In an article I wrote for the Source on Jan 16, 2003, I wrote:
"Kenneth Mapp, beginning while Lt. Governor in the Schneider administration, was sent some $25,000 a month in "training payments" from an off-island company owned by Innovative Communication Corp., according to sworn testimony of three witnesses."
Rather than attributing the statement regarding the timing of such payments to the three witnesses directly, the article should have attributed the statement to Attorney Lee Rohn who had taken sworn testimony from the three witnesses. However, none of the witnesses testified or told Attorney Rohn that Kenneth Mapp was paid by ICC or any of its subsidiaries while employed as Lt. Governor of the Virgin Islands.
Rohn made the statement that the payments had begun while Mapp was Lt. Governor in a letter to the editor, dated Nov. 1, 2002 and in a letter to Governor Turnbull on May 21, 2002.
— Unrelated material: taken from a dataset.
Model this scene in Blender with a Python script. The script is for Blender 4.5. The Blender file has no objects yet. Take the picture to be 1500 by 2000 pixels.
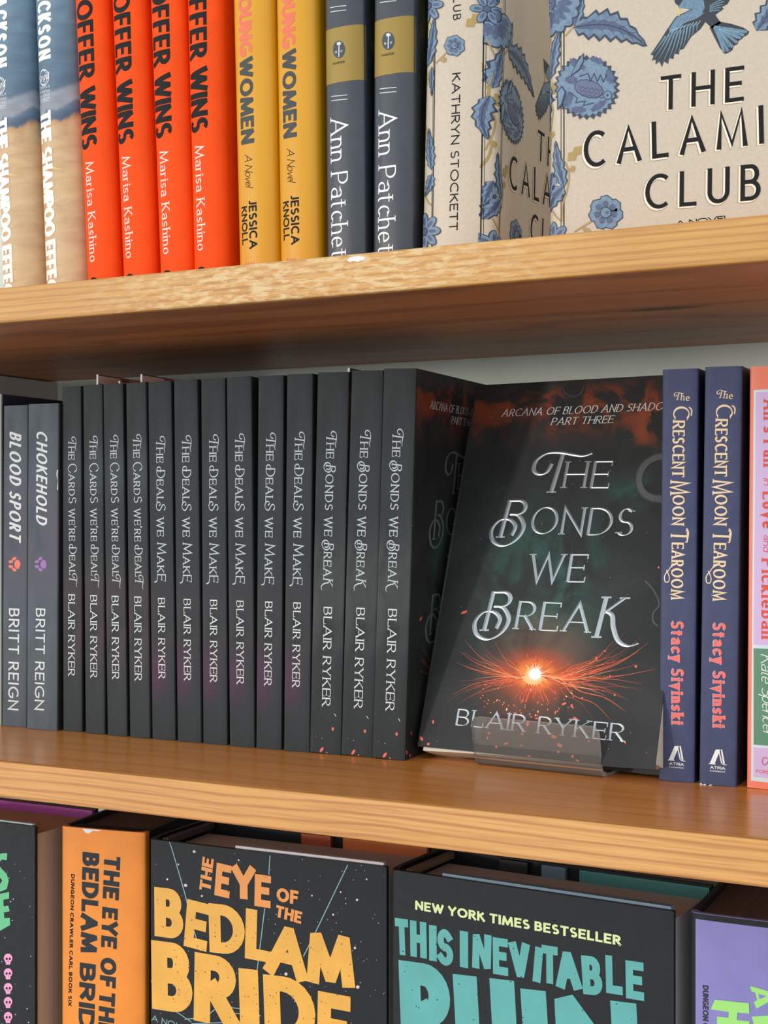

She made both letters available to the Source. I relied on the letters rather than the actual sworn statements. At no time did I contact any ICC subsidiary or ICC employee to ask for the company’s side of the story, as I relied solely on Ms. Rohn’s comments regarding the deposition of these witnesses. Both ICC and Mapp deny the veracity of Ms. Rohn’s statement regarding the timing of the payments.
The Source and I regret any confusion that may have been caused by the article.